▶ Data:
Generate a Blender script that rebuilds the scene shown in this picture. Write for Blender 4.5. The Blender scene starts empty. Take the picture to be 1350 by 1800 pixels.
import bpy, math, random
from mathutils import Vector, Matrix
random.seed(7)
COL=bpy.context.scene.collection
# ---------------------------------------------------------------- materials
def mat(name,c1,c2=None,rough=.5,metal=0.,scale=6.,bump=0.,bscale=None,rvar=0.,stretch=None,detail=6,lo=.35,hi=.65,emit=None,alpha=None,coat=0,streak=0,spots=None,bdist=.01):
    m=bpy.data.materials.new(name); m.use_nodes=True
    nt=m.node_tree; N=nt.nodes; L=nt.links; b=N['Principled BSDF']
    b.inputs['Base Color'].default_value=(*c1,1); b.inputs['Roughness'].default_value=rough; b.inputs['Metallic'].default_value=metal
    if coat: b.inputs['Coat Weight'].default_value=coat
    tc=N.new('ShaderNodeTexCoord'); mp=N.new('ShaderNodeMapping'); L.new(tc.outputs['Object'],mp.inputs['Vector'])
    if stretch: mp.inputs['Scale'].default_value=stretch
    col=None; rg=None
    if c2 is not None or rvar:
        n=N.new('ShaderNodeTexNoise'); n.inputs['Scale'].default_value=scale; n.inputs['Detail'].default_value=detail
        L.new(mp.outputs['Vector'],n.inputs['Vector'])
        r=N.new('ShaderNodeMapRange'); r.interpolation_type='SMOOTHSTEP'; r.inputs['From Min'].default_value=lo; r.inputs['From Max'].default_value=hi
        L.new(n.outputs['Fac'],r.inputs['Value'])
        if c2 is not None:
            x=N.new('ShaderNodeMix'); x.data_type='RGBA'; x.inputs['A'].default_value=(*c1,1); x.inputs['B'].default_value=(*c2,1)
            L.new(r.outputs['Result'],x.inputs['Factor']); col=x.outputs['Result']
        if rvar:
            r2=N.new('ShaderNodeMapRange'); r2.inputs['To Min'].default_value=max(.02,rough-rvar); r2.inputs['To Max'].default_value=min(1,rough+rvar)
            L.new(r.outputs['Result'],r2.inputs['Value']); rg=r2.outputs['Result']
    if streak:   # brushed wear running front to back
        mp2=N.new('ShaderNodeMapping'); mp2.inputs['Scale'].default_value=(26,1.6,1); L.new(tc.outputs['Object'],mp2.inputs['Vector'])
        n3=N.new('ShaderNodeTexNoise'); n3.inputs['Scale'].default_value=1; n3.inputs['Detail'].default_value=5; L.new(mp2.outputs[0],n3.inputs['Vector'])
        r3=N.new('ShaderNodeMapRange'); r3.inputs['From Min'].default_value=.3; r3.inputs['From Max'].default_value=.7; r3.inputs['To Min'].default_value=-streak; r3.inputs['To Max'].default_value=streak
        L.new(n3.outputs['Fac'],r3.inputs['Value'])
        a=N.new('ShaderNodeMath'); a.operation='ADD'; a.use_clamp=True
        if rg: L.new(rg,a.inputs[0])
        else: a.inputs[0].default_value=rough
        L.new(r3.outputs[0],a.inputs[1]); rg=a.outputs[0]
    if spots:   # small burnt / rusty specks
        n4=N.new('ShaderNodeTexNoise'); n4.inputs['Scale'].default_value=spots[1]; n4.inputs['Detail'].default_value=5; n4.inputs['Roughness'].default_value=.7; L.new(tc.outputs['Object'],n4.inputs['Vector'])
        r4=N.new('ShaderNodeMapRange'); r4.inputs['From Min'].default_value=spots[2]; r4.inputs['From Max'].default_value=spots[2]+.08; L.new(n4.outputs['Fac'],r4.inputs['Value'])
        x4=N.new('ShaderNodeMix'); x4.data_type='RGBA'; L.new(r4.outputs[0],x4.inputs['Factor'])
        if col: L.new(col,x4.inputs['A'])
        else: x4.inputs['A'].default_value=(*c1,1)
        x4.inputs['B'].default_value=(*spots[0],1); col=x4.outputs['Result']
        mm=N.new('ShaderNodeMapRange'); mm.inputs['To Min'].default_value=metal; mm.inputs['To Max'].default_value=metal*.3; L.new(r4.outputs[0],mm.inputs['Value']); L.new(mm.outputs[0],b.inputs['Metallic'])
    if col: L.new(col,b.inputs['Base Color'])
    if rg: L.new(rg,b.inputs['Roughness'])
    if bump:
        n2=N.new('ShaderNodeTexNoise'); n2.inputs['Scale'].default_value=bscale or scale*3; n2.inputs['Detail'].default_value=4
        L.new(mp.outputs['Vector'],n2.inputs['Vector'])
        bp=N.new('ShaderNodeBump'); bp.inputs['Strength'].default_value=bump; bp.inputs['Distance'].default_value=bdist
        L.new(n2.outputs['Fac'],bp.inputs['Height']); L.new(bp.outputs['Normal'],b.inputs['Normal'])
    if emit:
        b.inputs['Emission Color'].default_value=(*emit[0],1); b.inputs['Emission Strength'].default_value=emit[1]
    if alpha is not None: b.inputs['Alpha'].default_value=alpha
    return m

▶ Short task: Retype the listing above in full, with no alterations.

▶ Solution to this problem:
Generate a Blender script that rebuilds the scene shown in this picture. Write for Blender 4.5. The Blender scene starts empty. Take the picture to be 1350 by 1800 pixels.
import bpy, math, random
from mathutils import Vector, Matrix
random.seed(7)
COL=bpy.context.scene.collection
# ---------------------------------------------------------------- materials
def mat(name,c1,c2=None,rough=.5,metal=0.,scale=6.,bump=0.,bscale=None,rvar=0.,stretch=None,detail=6,lo=.35,hi=.65,emit=None,alpha=None,coat=0,streak=0,spots=None,bdist=.01):
    m=bpy.data.materials.new(name); m.use_nodes=True
    nt=m.node_tree; N=nt.nodes; L=nt.links; b=N['Principled BSDF']
    b.inputs['Base Color'].default_value=(*c1,1); b.inputs['Roughness'].default_value=rough; b.inputs['Metallic'].default_value=metal
    if coat: b.inputs['Coat Weight'].default_value=coat
    tc=N.new('ShaderNodeTexCoord'); mp=N.new('ShaderNodeMapping'); L.new(tc.outputs['Object'],mp.inputs['Vector'])
    if stretch: mp.inputs['Scale'].default_value=stretch
    col=None; rg=None
    if c2 is not None or rvar:
        n=N.new('ShaderNodeTexNoise'); n.inputs['Scale'].default_value=scale; n.inputs['Detail'].default_value=detail
        L.new(mp.outputs['Vector'],n.inputs['Vector'])
        r=N.new('ShaderNodeMapRange'); r.interpolation_type='SMOOTHSTEP'; r.inputs['From Min'].default_value=lo; r.inputs['From Max'].default_value=hi
        L.new(n.outputs['Fac'],r.inputs['Value'])
        if c2 is not None:
            x=N.new('ShaderNodeMix'); x.data_type='RGBA'; x.inputs['A'].default_value=(*c1,1); x.inputs['B'].default_value=(*c2,1)
            L.new(r.outputs['Result'],x.inputs['Factor']); col=x.outputs['Result']
        if rvar:
            r2=N.new('ShaderNodeMapRange'); r2.inputs['To Min'].default_value=max(.02,rough-rvar); r2.inputs['To Max'].default_value=min(1,rough+rvar)
            L.new(r.outputs['Result'],r2.inputs['Value']); rg=r2.outputs['Result']
    if streak:   # brushed wear running front to back
        mp2=N.new('ShaderNodeMapping'); mp2.inputs['Scale'].default_value=(26,1.6,1); L.new(tc.outputs['Object'],mp2.inputs['Vector'])
        n3=N.new('ShaderNodeTexNoise'); n3.inputs['Scale'].default_value=1; n3.inputs['Detail'].default_value=5; L.new(mp2.outputs[0],n3.inputs['Vector'])
        r3=N.new('ShaderNodeMapRange'); r3.inputs['From Min'].default_value=.3; r3.inputs['From Max'].default_value=.7; r3.inputs['To Min'].default_value=-streak; r3.inputs['To Max'].default_value=streak
        L.new(n3.outputs['Fac'],r3.inputs['Value'])
        a=N.new('ShaderNodeMath'); a.operation='ADD'; a.use_clamp=True
        if rg: L.new(rg,a.inputs[0])
        else: a.inputs[0].default_value=rough
        L.new(r3.outputs[0],a.inputs[1]); rg=a.outputs[0]
    if spots:   # small burnt / rusty specks
        n4=N.new('ShaderNodeTexNoise'); n4.inputs['Scale'].default_value=spots[1]; n4.inputs['Detail'].default_value=5; n4.inputs['Roughness'].default_value=.7; L.new(tc.outputs['Object'],n4.inputs['Vector'])
        r4=N.new('ShaderNodeMapRange'); r4.inputs['From Min'].default_value=spots[2]; r4.inputs['From Max'].default_value=spots[2]+.08; L.new(n4.outputs['Fac'],r4.inputs['Value'])
        x4=N.new('ShaderNodeMix'); x4.data_type='RGBA'; L.new(r4.outputs[0],x4.inputs['Factor'])
        if col: L.new(col,x4.inputs['A'])
        else: x4.inputs['A'].default_value=(*c1,1)
        x4.inputs['B'].default_value=(*spots[0],1); col=x4.outputs['Result']
        mm=N.new('ShaderNodeMapRange'); mm.inputs['To Min'].default_value=metal; mm.inputs['To Max'].default_value=metal*.3; L.new(r4.outputs[0],mm.inputs['Value']); L.new(mm.outputs[0],b.inputs['Metallic'])
    if col: L.new(col,b.inputs['Base Color'])
    if rg: L.new(rg,b.inputs['Roughness'])
    if bump:
        n2=N.new('ShaderNodeTexNoise'); n2.inputs['Scale'].default_value=bscale or scale*3; n2.inputs['Detail'].default_value=4
        L.new(mp.outputs['Vector'],n2.inputs['Vector'])
        bp=N.new('ShaderNodeBump'); bp.inputs['Strength'].default_value=bump; bp.inputs['Distance'].default_value=bdist
        L.new(n2.outputs['Fac'],bp.inputs['Height']); L.new(bp.outputs['Normal'],b.inputs['Normal'])
    if emit:
        b.inputs['Emission Color'].default_value=(*emit[0],1); b.inputs['Emission Strength'].default_value=emit[1]
    if alpha is not None: b.inputs['Alpha'].default_value=alpha
    return m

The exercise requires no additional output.